I agree with everyone else that sending out unsolicited wish lists is poor form.

Party or not, I imagine people will want to send her gifts. (Or at least they would have wanted to send gifts before her icky behavior!) DH and I just had our first child five weeks ago, and in our religious culture we don't have baby showers or bring anything into our home for the baby before he is born. (It isn't a religious rule or anything, it's more a superstition.) We didn't expect to receive many gifts, but people are so kind and supportive that I ordered 50 thank you cards with our son's name on them and I've already run out!
 
Haven|1358957738|3362308 said:
aviastar|1358900380|3362066 said:
Isn't it an etiquette thing that you aren't supposed to throw a shower for yourself?
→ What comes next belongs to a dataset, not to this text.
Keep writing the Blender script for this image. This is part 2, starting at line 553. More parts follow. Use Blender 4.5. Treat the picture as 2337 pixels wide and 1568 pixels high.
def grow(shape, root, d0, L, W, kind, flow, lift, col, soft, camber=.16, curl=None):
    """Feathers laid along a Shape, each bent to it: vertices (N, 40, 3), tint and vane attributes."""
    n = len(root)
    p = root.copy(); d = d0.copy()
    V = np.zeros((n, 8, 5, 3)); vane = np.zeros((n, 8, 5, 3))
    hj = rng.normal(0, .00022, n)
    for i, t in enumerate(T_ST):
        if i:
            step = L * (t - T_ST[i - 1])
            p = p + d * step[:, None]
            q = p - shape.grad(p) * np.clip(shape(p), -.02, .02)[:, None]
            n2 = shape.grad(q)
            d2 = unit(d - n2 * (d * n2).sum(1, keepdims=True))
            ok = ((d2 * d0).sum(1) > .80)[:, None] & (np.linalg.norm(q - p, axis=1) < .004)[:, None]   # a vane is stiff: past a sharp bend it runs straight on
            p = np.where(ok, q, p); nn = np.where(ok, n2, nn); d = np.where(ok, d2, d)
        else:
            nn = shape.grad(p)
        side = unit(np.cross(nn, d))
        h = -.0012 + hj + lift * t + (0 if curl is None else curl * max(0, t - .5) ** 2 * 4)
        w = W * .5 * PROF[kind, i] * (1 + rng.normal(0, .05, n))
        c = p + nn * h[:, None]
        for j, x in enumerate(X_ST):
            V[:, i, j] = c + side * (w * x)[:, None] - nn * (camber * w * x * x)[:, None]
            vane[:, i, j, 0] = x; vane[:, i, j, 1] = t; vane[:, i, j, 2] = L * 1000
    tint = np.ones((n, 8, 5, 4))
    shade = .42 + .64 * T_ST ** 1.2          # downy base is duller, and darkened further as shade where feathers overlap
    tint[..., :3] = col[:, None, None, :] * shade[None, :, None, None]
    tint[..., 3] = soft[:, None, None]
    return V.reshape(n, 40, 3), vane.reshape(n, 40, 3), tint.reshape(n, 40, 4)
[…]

And not even a family member is supposed to throw the shower because it will be seen as a gift grab? She's basically throwing herself a shower without the hosting duty- so, um, that's not really how that's supposed to go.

She's a close friend of yours- is she normally this oblivious of common social niceties? If she is, then I would chalk it up to that and then, if I could, offer to throw her shower for her to help her save some face. If not, and she's just being tacky, then I would probably say something- once- about how unusual her method is, and simply get her whatever I was going to get her before the lists came out.
Yes, this is very true.

I agree with everyone else that sending out unsolicited wish lists is poor form.

Party or not, I imagine people will want to send her gifts. (Or at least they would have wanted to send gifts before her icky behavior!) DH and I just had our first child five weeks ago, and in our religious culture we don't have baby showers or bring anything into our home for the baby before he is born. (It isn't a religious rule or anything, it's more a superstition.) We didn't expect to receive many gifts, but people are so kind and supportive that I ordered 50 thank you cards with our son's name on them and I've already run out!

Haven, congrats on the baby! :appl:
You are absolutely right, we all would have gotten her things anyways. The way she is going about things is just weird... I also am superstitious about celebrating too early. (not religion or anything, just seems like inviting trouble.) I will not purchase, nor decorate anything, for the baby until at least into her third trimester. That's just our family's belief, anyways.
 
Everyone summed it up as tacky & rude, etc. She is a taker, but not a giver...

You could always get something that is REALLY for the baby...something like board books or other items that will benefit the child 100% but don't feed into her using of your funds for basics she should be buying, like a car seat or stroller. Make it 100% about the baby.
 
MC|1358970588|3362381 said:
Everyone summed it up as tacky & rude, etc. She is a taker, but not a giver...

You could always get something that is REALLY for the baby...something like board books or other items that will benefit the child 100% but don't feed into her using of your funds for basics she should be buying, like a car seat or stroller. Make it 100% about the baby.
that was actually one of the best presents we got, board books!


I am sorry Tuckins; I can understand how you feel.
 
Yikes. My sisters didn't even give me a list of things they needed. It's in poor taste, for sure.

I, personally, like to give diapers in size 2 and something small for the baby, which usually mean I make a diaper cake.
 
Wow! :knockout:
Would sending a box of condoms be any more rude and tacky than what she did?

Seriously, I'd give/send/say nothing, and just distance myself from her.

You get to pick who you let and keep in your life.
Don't be a doormat.
 
kenny|1358980226|3362473 said:
Wow! :knockout:
Would sending a box of condoms be any more rude and tacky than what she did?

Seriously, I'd give/send/say nothing, and just distance myself from her.

You get to pick who you let and keep in your life.
Don't be a doormat.

Lol! I thought about something like that when I first found out! She's in school, he's un-employed, and for the last few months, she had been talking about leaving him when she graduates... I was thinking "Why are you still having sex with someone you loathe?"